Lesson 6: Challenges for Earth's Reservoirs


Activity 1: Investigating and Asking Questions

Materials: access to information about water reservoirs, phone book and phone
In this activity, you will search a local, national, or even global news source for evidence of changes in a water ecosystem. In your search, you will be looking for either abiotic or biotic factors that have caused a change, disruption, or improvement in the water ecosystem. Your goal is to consider the questions from the reading and use the answers to develop a question that will aid in an investigation to solve or prevent the problem. You may use one of the following examples or find one of your own:
  • Introduction of Asian carp to the Mississippi River
  • Introduction of snakeheads to local freshwater sources
  • Zebra mussels in the Great Lakes
  • Agricultural (non-point source pollution) run-off
  • Influence of oil spills and their clean up
To develop a topic other than the ones listed, try calling a local water official and asking questions about challenges with water in your local area involving either abiotic or biotic factors.
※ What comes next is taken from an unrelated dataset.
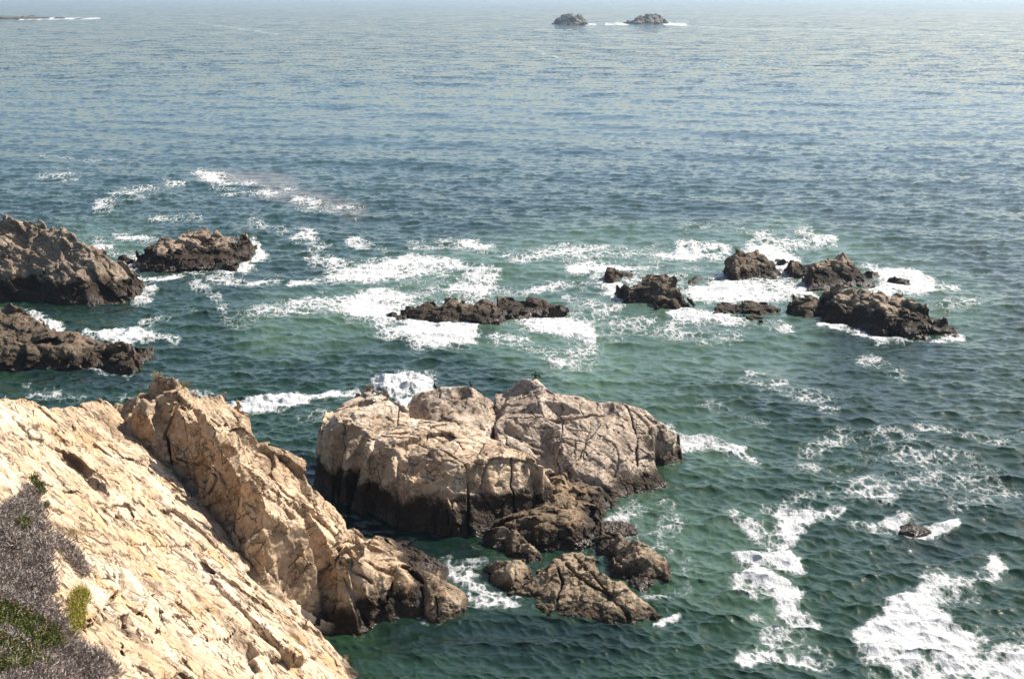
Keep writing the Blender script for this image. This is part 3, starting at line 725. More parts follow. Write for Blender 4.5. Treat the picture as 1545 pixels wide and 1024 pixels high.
crk = [(.08, .5, [(561,661),(626,664),(657,679),(703,700)]), (.07, .4, [(639,669),(652,646),(683,666),(701,682)]), (.12, .8, [(706,700),(707,747),(706,806)]), (.07, .5, [(618,695),(620,716),(605,731)]), (.07, .5, [(675,711),(672,747),(676,790)]), (.08, .5, [(773,690),(771,731),(778,773)]), (.05, .3, [(600,640),(640,650),(690,680)]), (.05, .3, [(640,645),(690,660),(740,672)]), (.05, .3, [(585,655),(600,640),(603,620)]), (.06, .4, [(520,640),(518,700),(530,745)]), (.06, .4, [(560,690),(555,740),(575,770)]), (.06, .4, [(735,700),(725,745),(750,780)]), (.05, .3, [(730,672),(720,690)])]
block = rock('sea_rock', block_pts, MAT['pale'], h=.085, seed=45, joints=rot_basis(28, 20, 1.5, 1.0, 1.0), amp=.72, cracks=crk,
             fine=.02, scales=[(2.6, .28, .42, .14), (1.1, .08, .34, .10), (.42, .03, .24, .03)])
tag(block, 'large flat topped pale granite block with shaded cliff face, left half of split outcrop', 'rock', 'rocks of the split outcrop')

lp = []
add(lp, [(609,616,4.9),(626,596,5.3),(636,609,5.4),(660,609,5.3),(698,607,5.2),(748,610,4.5),(735,600,4.9),(729,652,4.6),(752,640,4.0),(690,632,4.9),(650,630,5.0),(715,596,5.2),(636,600,6.1),(641,587,6.4),(657,582,6.6),(685,581,6.6),(708,580,6.55),(714,592,6.1),(642,600,6.2),(670,601,6.2),(700,599,6.1),(640,608,5.35),(670,609,5.3),(700,606,5.2),(690,620,5.1),(742,630,4.2)])
for q in [(609,616,4.9),(626,596,5.3),(641,587,6.4),(657,582,6.6),(685,581,6.6),(708,580,6.55),(735,600,4.9),(740,607,4.7)]:
    p = at_z(*q); lp += [p + np.array([0, 1.4, -.5]), p + np.array([0, 3, -p[2] * .7]), p + np.array([0, 4.6, -p[2] - 1.2])]
for q in [(729,655,4.6),(690,640,4.9),(640,634,5.0),(609,620,4.9)]:
    p = at_z(*q); lp += [p + np.array([0, -1.2, -1.2]), p + np.array([0, -2.2, -p[2] - 1])]
ledge = rock('sea_rock', lp, MAT['dome'], h=.1, seed=52, amp=.4, fine=.02, scales=[(2.2, .26, .26, .2), (.9, .1, .3, .12), (.38, .04, .25, .03)], cracks=[(.08, .5, [(676,580),(677,606)]), (.06, .4, [(655,582),(658,600)]), (.09, .5, [(636,608),(698,607)]), (.06, .4, [(675,625),(700,615)])])
tag(ledge, 'low pale ledge behind the left block with two dark birds on its top step', 'rock', 'rocks of the split outcrop')

dp = []
add(dp, [(1024,692,0),(990,700,0),(1006,731,0),(985,735,0),(961,740,0),(943,748,0),(923,757,.2),(905,745,.5),(880,735,.8),(845,722,1.0),(822,712,1.2)])
for p in list(dp): dp.append(p + np.array([(.5 if p[0] > 14 else 0), -.9, -1.8]))
add(dp, [(743,600,5.1),(752,592,5.3),(765,585,5.8),(778,575,6.4),(791,572,6.7),(811,570,6.8),(824,581,6.5),(835,589,6.3),(876,595,6.0),(907,605,5.4),(933,605,5.2),(949,611,4.9),(972,620,4.3),(990,635,3.6),(1011,659,2.1),(1026,677,.7)])
sk = dp[-16:]
for p in list(sk): dp += [p + np.array([.2, 2.2, -min(1.2, p[2] * .4)]), p + np.array([.5, 5, -p[2] * .7]), p + np.array([.8, 7.5, -p[2] - 1.4])]
add(dp, [(793,634,4.5),(850,632,4.5),(912,625,4.4),(797,626,5.3),(822,627,5.4),(850,625,5.4),(880,622,5.2),(908,618,4.9),(815,604,6.0),(850,606,5.9),(880,608,5.6),(765,600,5.2),(760,625,4.9),(745,640,4.6),(755,665,4.0),(790,660,4.0),(850,655,4.0),(905,645,4.0),(940,630,4.2),(955,655,3.2),(975,650,3.3),(985,668,2.2),(995,690,.6),(880,680,3.0),(850,685,2.9),(920,690,2.4),(945,700,1.9),(955,725,.8),(990,715,.8),(985,695,1.6),(905,720,1.6),(870,710,2.0),(820,690,3.0),(800,680,3.4),(930,735,.9),(742,650,3.2),(748,690,2.8),(800,705,2.2)])
crk = [(.1, .7, [(851,589),(848,615),(851,635),(849,667),(844,713)]), (.1, .6, [(793,634),(850,632),(912,625)]), (.08, .5, [(806,630),(811,602),(800,580)]), (.09, .6, [(949,615),(959,654),(961,705)]), (.12, .8, [(739,612),(741,641),(752,667)]), (.06, .4, [(853,711),(876,687),(886,664),(907,641)]), (.05, .35, [(745,620),(770,633),(793,634)]), (.05, .3, [(790,648),(840,645),(890,650)]), (.05, .3, [(790,665),(845,660),(890,668)]), (.05, .3, [(870,600),(880,625)]), (.05, .3, [(830,592),(840,630)]), (.05, .3, [(890,640),(880,690)]), (.05, .3, [(868,640),(866,690)]), (.06, .4, [(960,640),(1000,670)]), (.05, .3, [(800,680),(840,690)])]
dome = rock('sea_rock', dp, MAT['dome'], h=.085, seed=61, joints=rot_basis(-35, 25, 1.4, 1.0, .9), amp=.6, cracks=crk,
            fine=.02, scales=[(2.6, .26, .38, .14), (1.1, .09, .34, .11), (.42, .035, .26, .04)])
tag(dome, 'grey tan cracked dome with a bird on its summit, right half of split outcrop', 'rock', 'rocks of the split outcrop')

def simple(name, label, Wl, S, T=(), mat='reef', seed=1, back=(3.0, .9), h=.12, amp=.6, group=None, cracks=(), foot=.7, scales=None, cat='rock', extra=None, joints=None):
    pts = survey(Wl, S, T, back, foot)
    if extra is not None: pts += extra
    o = rock(name, pts, MAT[mat], h=h, seed=seed, amp=amp, cracks=cracks, scales=scales, smooth=1, joints=joints)
    return tag(o, label, cat, group)
TW = 'tidal rocks below the split outcrop'
fs = [(1.6, .2, .6, .14), (.7, .08, .45, .08), (.33, .03, .3, .03)]
ap = []
add(ap, [(726,806,.2),(770,818,0),(816,827,0),(866,823,0),(895,812,0),(907,800,0),(909,776,0),(922,758,.1)])
for p in list(ap): ap.append(p + np.array([.2, -.8, -1.6]))
add(ap, [(765,786,1.2),(800,776,1.5),(835,757,1.7),(845,724,1.9),(880,736,1.4),(905,748,.8),(780,800,1.0),(820,795,1.3),(850,800,1.1),(880,790,1.0),(895,775,.7),(860,765,1.5),(830,780,1.5),(740,798,.7)])
add(ap, [(760,775,-.5),(840,712,.5),(905,735,-.5)])
apron = tag(rock('sea_rock', ap, MAT['wetlow'], h=.085, seed=71, amp=.9, scales=fs, smooth=1), 'low wet brown rock shelf covered with weed at the foot of the dome', 'rock', TW)
simple('sea_rock', 'small tapering brown tidal rock beside the foot of the pale block', [(722,812),(740,826),(772,840),(800,850),(824,850)], [(730,803,1.6),(760,790,2.4),(778,799,2.2),(798,817,1.6),(818,836,.9)], [(750,812,1.2),(775,820,1.2)], 'low', 72, (1.5, .9), .08, .55, TW, scales=fs)
simple('sea_rock', 'rounded brown tidal rock beside the white churning channel', [(727,862),(737,878),(770,899),(795,880),(806,866)], [(733,852,1.4),(749,844,2.0),(778,842,2.2),(798,852,1.4)], [(745,862,1.0),(770,866,1.5),(775,885,.5)], 'low', 73, (1.4, .9), .08, .5, TW, scales=fs)
simple('sea_rock', 'long tan tidal rock split by two dark clefts, largest of the low tidal rocks', [(780,897),(804,917),(824,925),(866,938),(915,949),(959,945),(993,928)],
       [(790,884,1.5),(798,876,2.2),(827,858,4.0),(836,842,5.4),(855,838,6.4),(876,831,7.4),(897,836,7.2),(917,864,4.8),(938,879,3.6),(972,905,1.6),(988,922,.6)],
       [(845,914,1.0),(810,900,1.2),(920,915,1.1),(950,932,.5),(855,874,3.6),(881,885,3.2),(850,895,2.2),(900,895,3.0),(935,910,1.8),(880,855,5.2),(915,885,3.6)], 'low', 74, (2.0, .9), .08, .6, TW,
       [(.1, .7, [(842,856),(848,874),(840,908)]), (.14, .9, [(855,850),(881,874),(920,898),(951,931)]), (.1, .6, [(868,836),(890,860),(915,890)]), (.05, .3, [(815,893),(835,870)]), (.05, .3, [(910,905),(906,935)])], scales=fs)
simple('sea_rock', 'wedge shaped brown tidal rock with dark weed on its upper edge, beside streaky foam', [(903,832),(925,862),(964,886),(1005,871),(1017,858)], [(905,815,2.2),(909,802,3.6),(930,806,4.4),(959,812,4.4),(980,825,3.4),(1003,844,1.4)], [(930,830,2.4),(965,840,2.6),(985,855,1.2),(950,862,1.2)], 'low', 75, (1.6, .9), .08, .55, TW,
       [(.07, .5, [(930,860),(950,830),(958,815)]), (.05, .3, [(960,820),(962,875)]), (.05, .3, [(925,850),(1000,855)])], scales=fs)
simple('sea_rock', 'low strip of dark weed covered rock awash behind the wedge shaped rock', [(905,801),(935,806),(962,800)], [(912,791,1.2),(940,790,1.6),(958,794,1.0)], [], 'wetlow', 76, (1.0, .9), .08, .3, TW, scales=fs)
simple('sea_rock', 'small pale washed boulder just breaking the water at the bottom edge', [(810,1000),(826,1004),(842,999)], [(815,990,1.0),(826,987,1.3),(837,990,1.0)], [], 'low', 77, (.8, .9), .07, .2, TW, scales=fs)
simple('sea_rock', 'small dark rock awash in a ring of foam alone on the right', [(1358,801),(1378,806),(1405,802)], [(1362,797,1.0),(1378,794.5,1.4),(1398,798,1.0)], [], 'wetlow', 78, (1.0, .9), .08, .3, scales=fs)
simple('boulder', 'rounded brown boulder at the low tip of the ridge beside the white churning channel', [(640,938),(655,942),(675,941),(695,934),(709,918)], [(642,874,2.4),(652,866,3.2),(672,877,2.6),(697,891,1.6),(706,906,.9)], [(650,905,1.0),(672,900,1.2),(690,910,.8),(660,885,2.2)], 'low', 79, (1.8, .9), .085, .35, None, [(.07, .5, [(662,872),(658,900),(662,930)])], scales=fs, cat='boulder')
print('outcrop', round(time.time() - T0, 1))

# ------------------------------------------------------------------ rocks farther out
ms = [(2.2, .42, .75, .2), (.95, .15, .6, .12), (.45, .05, .35, .03)]
LG, CG, RG = 'rocks along the left edge', 'reef rocks in the middle distance', 'rocks of the right hand reef'
kw = dict(h=.14, scales=ms)
simple('sea_stack', 'tall brown sea stack at the left edge, higher than the rocks near it', [(-45,455),(38,452),(90,456),(134,461),(149,459),(180,456),(203,452)],
       [(-45,322,9),(38,335,9),(48,333,9),(72,344,9),(108,351,8.5),(116,362,8),(149,375,7),(175,393,5.5),(191,406,4.5),(199,427,2.4)],
       [(38,395,3),(59,404,3),(90,406,3.2),(108,430,1.5),(131,441,1.2),(150,420,3),(165,430,2.2),(80,370,6),(120,390,5.5),(-45,400,3),(185,435,1.5),(38,425,1.0),(80,430,.9)], 'stack', 81, (6, .9), amp=.85, group=LG, joints=rot_basis(-30, 35, 1.6, 1, 1), **kw)
simple('sea_rock', 'dark shaded rock spur with a low pointed tip just behind the tan slope', [(-45,560),(38,556),(113,556),(144,554),(201,562),(221,545)],
       [(-45,455,7),(38,468,7),(59,481,6.5),(63,496,5.5),(98,502,5),(134,517,4.2),(165,520,4.4),(201,530,3.2),(216,538,1.6)], [(38,515,2.2),(72,517,2.2),(111,536,1.0),(-45,510,2.4),(140,535,1.4),(180,545,1.0)], 'reef', 82, (5, .9), amp=.7, group=LG, h=.14, scales=ms)  # darker reef material stands in for the shade on its front
simple('sea_rock', 'stepped brown rock ringed by white surf right of the tall stack', [(201,405),(232,411),(279,409),(330,408),(352,408),(377,396),(386,378)],
       [(203,390,2),(212,386,3),(235,363,7),(243,358,8),(269,359,9),(281,350,11),(305,347,12),(325,354,11),(350,360,10),(370,357,10),(382,370,4)], [(240,375,4),(270,375,5),(300,385,4),(340,385,4),(365,380,4),(320,370,7),(280,395,1.5),(340,397,1.5)], 'stack', 83, (4, .9), amp=.8, group=LG, **kw)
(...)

Remember that the focus of your investigation is to ultimately develop a question that will lead to inquiry and discovering or aiding in the resolution of the problem you discover.

Once you have a topic, think about what you want to focus on. If your topic is lakes, for example, what do you want to focus on about lakes? Once you have an area of focus for lakes (pollution, water purity, eutrophication, etc.), think about possible problems associated with the area of focus (causes and effects). From the problems, begin to think about possible solutions. What will help fix this problem? What will prevent this problem? From these questions, you will develop a question that will drive the inquiry that you desire.

The "Investigating and Asking Questions" activity sheet includes similar questions from the reading. Use each section to jot down notes from your investigation. As you progress, think about what it is that you want to know and then make sure that you are finding information to develop a question that will help you. The hard part is going to be to thinking about something in a solution that can be tested. For example, say you are going to focus on the impact of run-off on a lake. You want to test something to reduce run-off, so you need to think about how this can be tested. This is the root of your inquiry question. Choose one small part of the solution that can be tested and write your question so that you are looking at that one thing. You can refer to the answers to the last question of today's reading for examples. Just be sure that your own questions are unique for the activity that you have developed.
For this activity, your child will be focused on understanding how to investigate and recognize a problem with the intent of developing a meaningful question. There is always the possibility that your child will go further than is necessary with the investigation process. Be sure that she has focused on developing an inquiry question that will guide an investigation. Good inquiries have the following characteristics:
  • Student poses a question or claim that can be tested.
  • The question is based on important scientific background knowledge.
  • The inquiry leads to an investigation that allows data collection.
  • Student will be able to look at a variable that can be adjusted.
Your child will be focused on developing a question at this point, so the goal is to consider a question that will focus the inquiry on a specific issue associated with the solving of a problem or the prevention of one. Just for the sake of time, be sure to stop at the question development stage.
Here are some examples of good inquiry questions:
  • When deicing roads to melt snow, what concentrations of salt are acceptable to use?
  • What types of materials can be used to prevent landfill seepage from entering a local aquifer?
  • What are some procedures to ensure sewer lines do not break?
The student plan section includes an example on issues with a lake. Sample inquiry questions from that topic might be "What types of practices can be used to reduce or prevent agricultural run-off from entering a lake?" or "What practices will reduce the impact of run-off from a lake?"